Reproduce the listing that follows with no differences at all.

-- begin STORED DATA --

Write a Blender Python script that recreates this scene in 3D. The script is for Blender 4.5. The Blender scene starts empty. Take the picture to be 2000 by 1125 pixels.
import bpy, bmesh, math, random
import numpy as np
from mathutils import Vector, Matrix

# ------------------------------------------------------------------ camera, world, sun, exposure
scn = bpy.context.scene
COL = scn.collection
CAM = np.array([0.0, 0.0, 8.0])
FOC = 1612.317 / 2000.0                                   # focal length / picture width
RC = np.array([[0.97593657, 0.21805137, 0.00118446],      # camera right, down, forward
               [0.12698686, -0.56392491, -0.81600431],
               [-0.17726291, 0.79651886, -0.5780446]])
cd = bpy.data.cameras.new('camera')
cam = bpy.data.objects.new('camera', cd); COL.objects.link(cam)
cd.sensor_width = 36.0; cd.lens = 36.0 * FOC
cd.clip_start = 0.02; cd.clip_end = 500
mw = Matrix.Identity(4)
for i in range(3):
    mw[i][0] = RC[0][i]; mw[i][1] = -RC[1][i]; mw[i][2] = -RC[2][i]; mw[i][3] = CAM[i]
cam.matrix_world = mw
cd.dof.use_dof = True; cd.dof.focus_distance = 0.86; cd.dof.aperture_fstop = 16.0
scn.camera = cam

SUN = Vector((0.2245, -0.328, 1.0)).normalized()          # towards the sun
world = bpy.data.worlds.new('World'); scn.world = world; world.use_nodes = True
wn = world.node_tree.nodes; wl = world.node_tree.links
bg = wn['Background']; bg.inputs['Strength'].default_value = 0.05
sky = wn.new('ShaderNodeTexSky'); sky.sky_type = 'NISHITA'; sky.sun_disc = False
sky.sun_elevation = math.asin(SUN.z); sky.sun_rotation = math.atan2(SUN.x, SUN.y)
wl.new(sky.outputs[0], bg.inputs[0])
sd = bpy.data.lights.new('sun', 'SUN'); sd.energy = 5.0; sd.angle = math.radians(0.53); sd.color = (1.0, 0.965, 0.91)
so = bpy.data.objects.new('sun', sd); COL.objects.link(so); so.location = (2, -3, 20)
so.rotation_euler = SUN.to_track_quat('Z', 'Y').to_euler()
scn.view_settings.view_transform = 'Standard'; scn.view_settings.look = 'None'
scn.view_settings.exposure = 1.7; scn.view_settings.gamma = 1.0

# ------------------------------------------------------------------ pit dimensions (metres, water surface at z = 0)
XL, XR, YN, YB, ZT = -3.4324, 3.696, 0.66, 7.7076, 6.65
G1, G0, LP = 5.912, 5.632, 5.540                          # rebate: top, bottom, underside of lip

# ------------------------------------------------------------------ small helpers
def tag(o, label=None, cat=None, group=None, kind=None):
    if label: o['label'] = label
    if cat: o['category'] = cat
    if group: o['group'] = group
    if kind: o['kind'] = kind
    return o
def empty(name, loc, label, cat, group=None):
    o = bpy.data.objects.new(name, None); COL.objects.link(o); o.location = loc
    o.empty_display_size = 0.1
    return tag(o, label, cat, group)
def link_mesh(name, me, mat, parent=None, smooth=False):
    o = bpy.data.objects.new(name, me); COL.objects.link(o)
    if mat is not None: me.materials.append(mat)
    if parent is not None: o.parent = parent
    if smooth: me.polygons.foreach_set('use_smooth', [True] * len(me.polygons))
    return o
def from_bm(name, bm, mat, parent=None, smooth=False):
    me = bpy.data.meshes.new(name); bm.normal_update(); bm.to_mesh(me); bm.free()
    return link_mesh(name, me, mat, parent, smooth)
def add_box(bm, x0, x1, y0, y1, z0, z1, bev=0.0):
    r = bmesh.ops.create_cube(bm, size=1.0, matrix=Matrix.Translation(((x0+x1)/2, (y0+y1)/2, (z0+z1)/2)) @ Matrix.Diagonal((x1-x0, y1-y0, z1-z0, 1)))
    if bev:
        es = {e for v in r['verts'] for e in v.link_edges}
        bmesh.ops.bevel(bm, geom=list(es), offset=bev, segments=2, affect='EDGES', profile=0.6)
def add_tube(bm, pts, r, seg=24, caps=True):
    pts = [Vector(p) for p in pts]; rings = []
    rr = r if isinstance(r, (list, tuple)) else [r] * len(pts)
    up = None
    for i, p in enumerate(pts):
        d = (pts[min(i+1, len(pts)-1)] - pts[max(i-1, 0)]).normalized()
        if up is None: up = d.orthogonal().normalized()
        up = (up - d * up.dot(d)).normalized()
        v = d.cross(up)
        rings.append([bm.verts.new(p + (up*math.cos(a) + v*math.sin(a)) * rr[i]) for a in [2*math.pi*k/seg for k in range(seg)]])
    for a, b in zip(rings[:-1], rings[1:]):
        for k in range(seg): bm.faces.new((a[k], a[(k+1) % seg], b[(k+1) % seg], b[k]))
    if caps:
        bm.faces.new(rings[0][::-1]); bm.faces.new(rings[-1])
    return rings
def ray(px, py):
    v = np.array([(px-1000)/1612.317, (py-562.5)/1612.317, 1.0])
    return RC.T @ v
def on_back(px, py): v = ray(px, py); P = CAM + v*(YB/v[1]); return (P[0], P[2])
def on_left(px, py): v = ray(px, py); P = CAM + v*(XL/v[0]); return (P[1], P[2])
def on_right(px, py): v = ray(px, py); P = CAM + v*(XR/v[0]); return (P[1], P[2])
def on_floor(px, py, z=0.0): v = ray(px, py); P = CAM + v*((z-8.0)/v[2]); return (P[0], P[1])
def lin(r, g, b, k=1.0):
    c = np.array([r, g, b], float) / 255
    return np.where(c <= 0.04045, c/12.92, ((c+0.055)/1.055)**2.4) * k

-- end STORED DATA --

▸ **EXERCISE SOLUTION**:
Write a Blender Python script that recreates this scene in 3D. The script is for Blender 4.5. The Blender scene starts empty. Take the picture to be 2000 by 1125 pixels.
import bpy, bmesh, math, random
import numpy as np
from mathutils import Vector, Matrix

# ------------------------------------------------------------------ camera, world, sun, exposure
scn = bpy.context.scene
COL = scn.collection
CAM = np.array([0.0, 0.0, 8.0])
FOC = 1612.317 / 2000.0                                   # focal length / picture width
RC = np.array([[0.97593657, 0.21805137, 0.00118446],      # camera right, down, forward
               [0.12698686, -0.56392491, -0.81600431],
               [-0.17726291, 0.79651886, -0.5780446]])
cd = bpy.data.cameras.new('camera')
cam = bpy.data.objects.new('camera', cd); COL.objects.link(cam)
cd.sensor_width = 36.0; cd.lens = 36.0 * FOC
cd.clip_start = 0.02; cd.clip_end = 500
mw = Matrix.Identity(4)
for i in range(3):
    mw[i][0] = RC[0][i]; mw[i][1] = -RC[1][i]; mw[i][2] = -RC[2][i]; mw[i][3] = CAM[i]
cam.matrix_world = mw
cd.dof.use_dof = True; cd.dof.focus_distance = 0.86; cd.dof.aperture_fstop = 16.0
scn.camera = cam

SUN = Vector((0.2245, -0.328, 1.0)).normalized()          # towards the sun
world = bpy.data.worlds.new('World'); scn.world = world; world.use_nodes = True
wn = world.node_tree.nodes; wl = world.node_tree.links
bg = wn['Background']; bg.inputs['Strength'].default_value = 0.05
sky = wn.new('ShaderNodeTexSky'); sky.sky_type = 'NISHITA'; sky.sun_disc = False
sky.sun_elevation = math.asin(SUN.z); sky.sun_rotation = math.atan2(SUN.x, SUN.y)
wl.new(sky.outputs[0], bg.inputs[0])
sd = bpy.data.lights.new('sun', 'SUN'); sd.energy = 5.0; sd.angle = math.radians(0.53); sd.color = (1.0, 0.965, 0.91)
so = bpy.data.objects.new('sun', sd); COL.objects.link(so); so.location = (2, -3, 20)
so.rotation_euler = SUN.to_track_quat('Z', 'Y').to_euler()
scn.view_settings.view_transform = 'Standard'; scn.view_settings.look = 'None'
scn.view_settings.exposure = 1.7; scn.view_settings.gamma = 1.0

# ------------------------------------------------------------------ pit dimensions (metres, water surface at z = 0)
XL, XR, YN, YB, ZT = -3.4324, 3.696, 0.66, 7.7076, 6.65
G1, G0, LP = 5.912, 5.632, 5.540                          # rebate: top, bottom, underside of lip

# ------------------------------------------------------------------ small helpers
def tag(o, label=None, cat=None, group=None, kind=None):
    if label: o['label'] = label
    if cat: o['category'] = cat
    if group: o['group'] = group
    if kind: o['kind'] = kind
    return o
def empty(name, loc, label, cat, group=None):
    o = bpy.data.objects.new(name, None); COL.objects.link(o); o.location = loc
    o.empty_display_size = 0.1
    return tag(o, label, cat, group)
def link_mesh(name, me, mat, parent=None, smooth=False):
    o = bpy.data.objects.new(name, me); COL.objects.link(o)
    if mat is not None: me.materials.append(mat)
    if parent is not None: o.parent = parent
    if smooth: me.polygons.foreach_set('use_smooth', [True] * len(me.polygons))
    return o
def from_bm(name, bm, mat, parent=None, smooth=False):
    me = bpy.data.meshes.new(name); bm.normal_update(); bm.to_mesh(me); bm.free()
    return link_mesh(name, me, mat, parent, smooth)
def add_box(bm, x0, x1, y0, y1, z0, z1, bev=0.0):
    r = bmesh.ops.create_cube(bm, size=1.0, matrix=Matrix.Translation(((x0+x1)/2, (y0+y1)/2, (z0+z1)/2)) @ Matrix.Diagonal((x1-x0, y1-y0, z1-z0, 1)))
    if bev:
        es = {e for v in r['verts'] for e in v.link_edges}
        bmesh.ops.bevel(bm, geom=list(es), offset=bev, segments=2, affect='EDGES', profile=0.6)
def add_tube(bm, pts, r, seg=24, caps=True):
    pts = [Vector(p) for p in pts]; rings = []
    rr = r if isinstance(r, (list, tuple)) else [r] * len(pts)
    up = None
    for i, p in enumerate(pts):
        d = (pts[min(i+1, len(pts)-1)] - pts[max(i-1, 0)]).normalized()
        if up is None: up = d.orthogonal().normalized()
        up = (up - d * up.dot(d)).normalized()
        v = d.cross(up)
        rings.append([bm.verts.new(p + (up*math.cos(a) + v*math.sin(a)) * rr[i]) for a in [2*math.pi*k/seg for k in range(seg)]])
    for a, b in zip(rings[:-1], rings[1:]):
        for k in range(seg): bm.faces.new((a[k], a[(k+1) % seg], b[(k+1) % seg], b[k]))
    if caps:
        bm.faces.new(rings[0][::-1]); bm.faces.new(rings[-1])
    return rings
def ray(px, py):
    v = np.array([(px-1000)/1612.317, (py-562.5)/1612.317, 1.0])
    return RC.T @ v
def on_back(px, py): v = ray(px, py); P = CAM + v*(YB/v[1]); return (P[0], P[2])
def on_left(px, py): v = ray(px, py); P = CAM + v*(XL/v[0]); return (P[1], P[2])
def on_right(px, py): v = ray(px, py); P = CAM + v*(XR/v[0]); return (P[1], P[2])
def on_floor(px, py, z=0.0): v = ray(px, py); P = CAM + v*((z-8.0)/v[2]); return (P[0], P[1])
def lin(r, g, b, k=1.0):
    c = np.array([r, g, b], float) / 255
    return np.where(c <= 0.04045, c/12.92, ((c+0.055)/1.055)**2.4) * k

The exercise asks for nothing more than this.